-- Data rows --

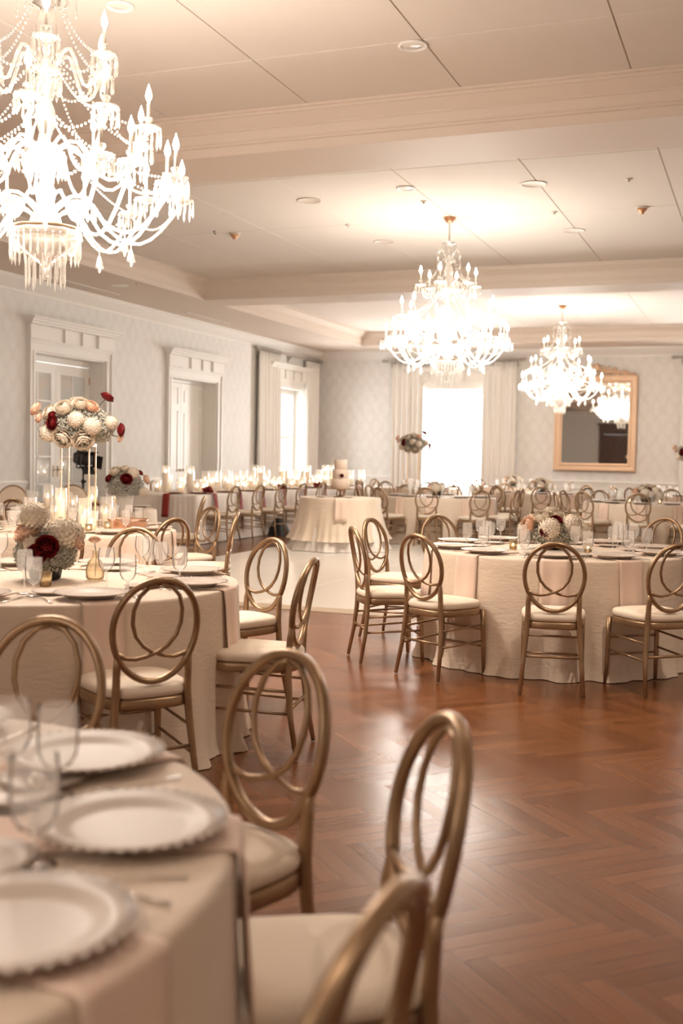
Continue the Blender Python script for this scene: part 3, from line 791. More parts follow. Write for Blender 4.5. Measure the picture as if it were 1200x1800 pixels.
banquet(N3,*T3,c3[:5]+[(-6.05,9.2)],[radians(a) for a in (-60,-22,20,60,100,140,180,215,250)],3,near=2)
T7=(-1.4,8.0); c7=[(-1.14,6.52),(-2.06,6.72),(-.46,6.88),(-2.66,7.17),(-2.92,8.28),(-2.6,9.08),(-1.65,9.55),(-.75,9.45)]
banquet(N7,*T7,c7,[radians(a) for a in (-80,-118,-49,-150,170,135,98,68,-10,30)],4,near=2)
# tables further back: centre, camera phase
def polar(cx,cy,phis,r=1.42):
    b = atan2(-cy,-cx); return [(cx+r*cos(b+radians(p)),cy+r*sin(b+radians(p))) for p in phis]
def angs(cx,cy,phis):
    b = atan2(-cy,-cx); return [b+radians(p) for p in phis]
full = [36*k for k in range(10)]
def bt(name,c,ph0,chs,sts,seed):
    banquet(name,*c,polar(*c,[ph0+36*k for k in chs]),angs(*c,[ph0+36*k for k in sts]),seed,near=0)
bt('table right of the cake',(-5.1,18.0),-9,[0,1,2,3,9,8,7,5,4,6],[0,1,2,9,8,3,7,5],1)
bt('back table below the mirror',(-4.03,21.6),-2,[0,1,2,3,9,8,7,4,5,6],[0,1,9,8,2,5],2)
bt('right back table',(-1.75,17.9),-4,[0,1,9,8,2,7,6,5,4],[0,1,9,8,7,5,6],3)
bt('far table before the window',(-7.0,22.9),8,[0,1,2,9,4,5,6,8],[0,1,9,5],1)
bt('farthest table',(-5.6,26.0),0,[0,1,9,8,2,5,4,6],[0,1,9],2)
bt('far right table',(-1.45,22.6),-10,[0,1,9,8,6,5,4],[0,9,8,1],3)

# ------------------------------------------------------------------ flowers
def rose_mesh(name, mat, seed=0, open_=1.0):
    rn = random.Random(seed); mb = MB()
    lay = [(3,.45,.12,1.3),(4,.56,.30,1.1),(5,.68,.52,.95),(5,.80,.80,.95),(6,.92,1.10,.85),(6,1.02,1.45,.8)]
    for (n,R_,tip,wd) in lay:
        off = rn.random()*6
        for k in range(n):
            a0 = off+2*pi*k/n+rn.uniform(-.12,.12); tp = tip+rn.uniform(-.05,.08)
            def f(u,v,a0=a0,tp=tp,R_=R_,wd=wd):
                q = (u-.5)*2; th = 2.5+(tp+.22*q*q-2.5)*v; a = a0+q*wd*(.6+.4*v)
                r = R_*(.80+.20*v)+.24*v**5*(.5+.5*tp)+.03*q*q+.05*v*sin(q*7+a0*3)
                return (r*sin(th)*cos(a),r*sin(th)*sin(a),r*cos(th)*.9)
            mb.grid(f,5,6)
    mb.ball((0,0,0),.42,n=10,m=8)
    return mb.mesh(name,M[mat])
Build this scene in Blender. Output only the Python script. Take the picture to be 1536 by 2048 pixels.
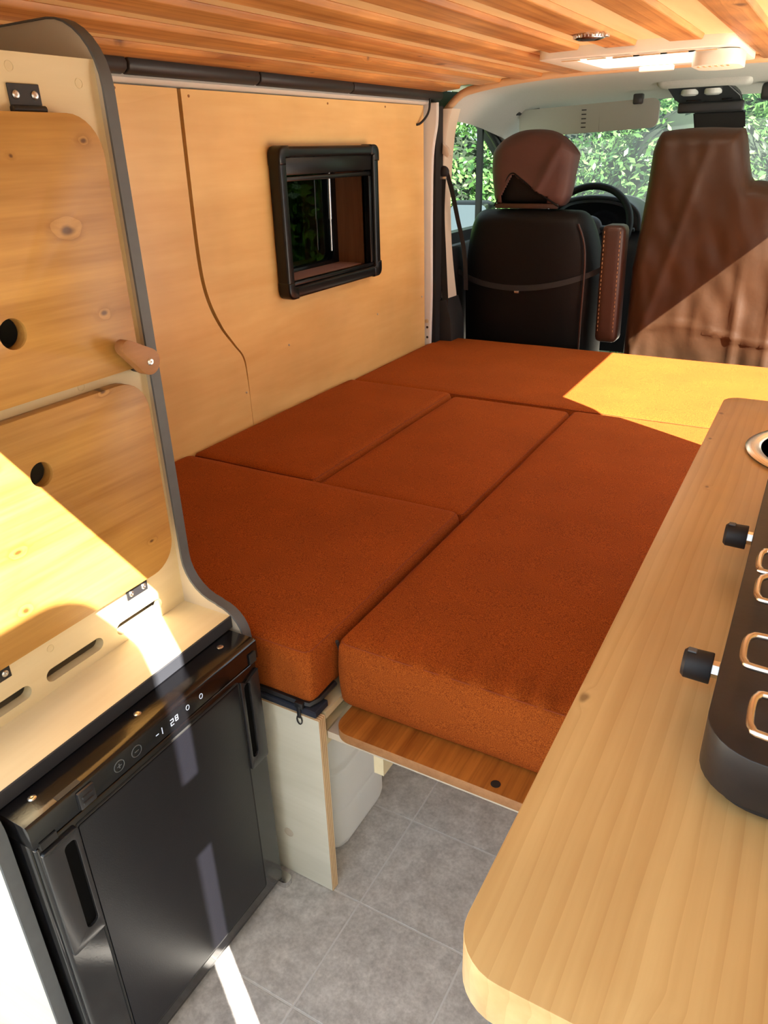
import bpy, bmesh, math, random
from mathutils import Vector, Matrix, noise
import numpy as np

for o in list(bpy.data.objects):
    bpy.data.objects.remove(o, do_unlink=True)
S = bpy.context.scene
COL = S.collection
R = math.radians

# ------------------------------------------------------------------ camera
CAM_H = 1.22
yaw, pitch, roll, FPX = R(-30.214), R(25.909), R(-1.659), 1486.3
fw = Vector((math.sin(yaw) * math.cos(pitch), math.cos(yaw) * math.cos(pitch), -math.sin(pitch)))
rt = Vector((math.cos(yaw), -math.sin(yaw), 0))
up = rt.cross(fw)
rt2 = math.cos(roll) * rt + math.sin(roll) * up
up2 = -math.sin(roll) * rt + math.cos(roll) * up
cd = bpy.data.cameras.new('camera')
cam = bpy.data.objects.new('camera', cd)
COL.objects.link(cam)
M = Matrix((rt2, up2, -fw)).transposed().to_4x4()
M.translation = Vector((0, 0, CAM_H))
cam.matrix_world = M
cd.sensor_fit = 'VERTICAL'
cd.sensor_height = 36.0
cd.lens = 36.0 * FPX / 2048.0
cd.clip_start = 0.01
cd.clip_end = 200
S.camera = cam

# ------------------------------------------------------------------ light
w = bpy.data.worlds.new('sky')
S.world = w
w.use_nodes = True
bg = w.node_tree.nodes['Background']
bg.inputs['Color'].default_value = (0.78, 0.89, 1.0, 1)
bg.inputs['Strength'].default_value = 1.35
sd = bpy.data.lights.new('sun', 'SUN')
sd.energy = 30.0
sd.angle = R(0.3)
sd.color = (1.0, 0.93, 0.82)
sun = bpy.data.objects.new('sun', sd)
COL.objects.link(sun)
SUN = Vector((-1.087, 0.652, -1.0))
sun.rotation_euler = SUN.to_track_quat('-Z', 'Y').to_euler()
sun.location = (3, -2, 5)
S.view_settings.view_transform = 'Standard'
S.view_settings.look = 'None'
S.view_settings.gamma = 1
S.view_settings.use_curve_mapping = False
S.view_settings.exposure = 0.66

# ------------------------------------------------------------------ materials
def srgb(r, g, b):
    f = lambda c: (c / 255 / 12.92) if c / 255 <= .04045 else ((c / 255 + .055) / 1.055) ** 2.4
    return (f(r), f(g), f(b), 1)

def newmat(name):
    m = bpy.data.materials.new(name)
    m.use_nodes = True
    nt = m.node_tree
    return m, nt, nt.nodes, nt.links, nt.nodes['Principled BSDF']

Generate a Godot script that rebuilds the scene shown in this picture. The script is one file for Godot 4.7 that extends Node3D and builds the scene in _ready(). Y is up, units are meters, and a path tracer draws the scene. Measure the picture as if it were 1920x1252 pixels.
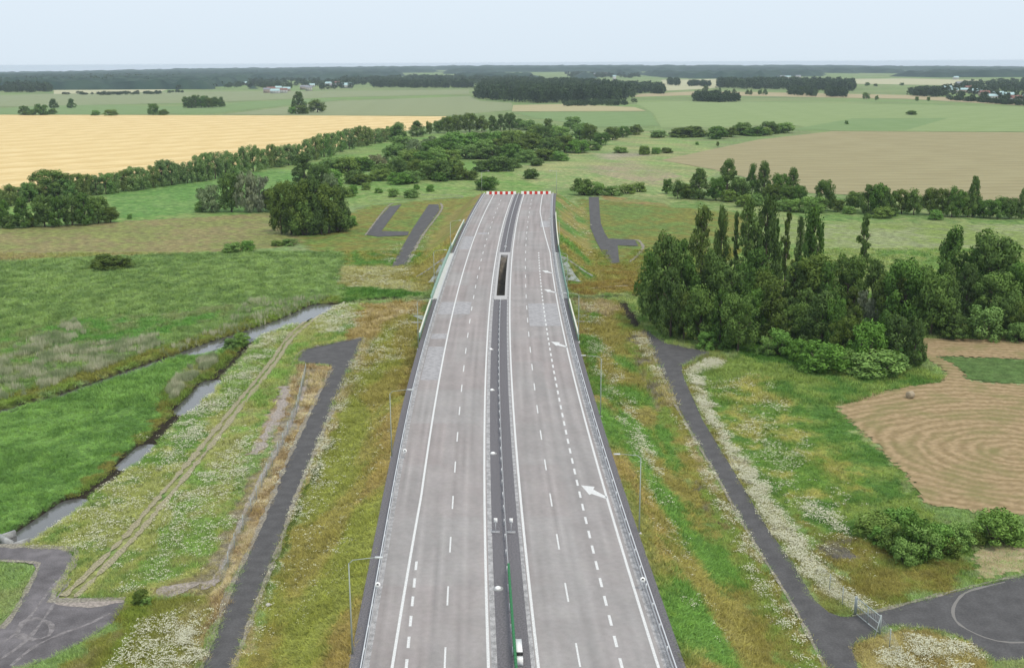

-- Problem to work on --
Copy every line of the records above that contains "from".

-- Reply --
Continue the Blender Python script for this scene: part 3, from line 791. More parts follow. Write for Blender 4.5. Measure the picture as if it were 1200x1800 pixels.
from mathutils import Vector, Matrix, noise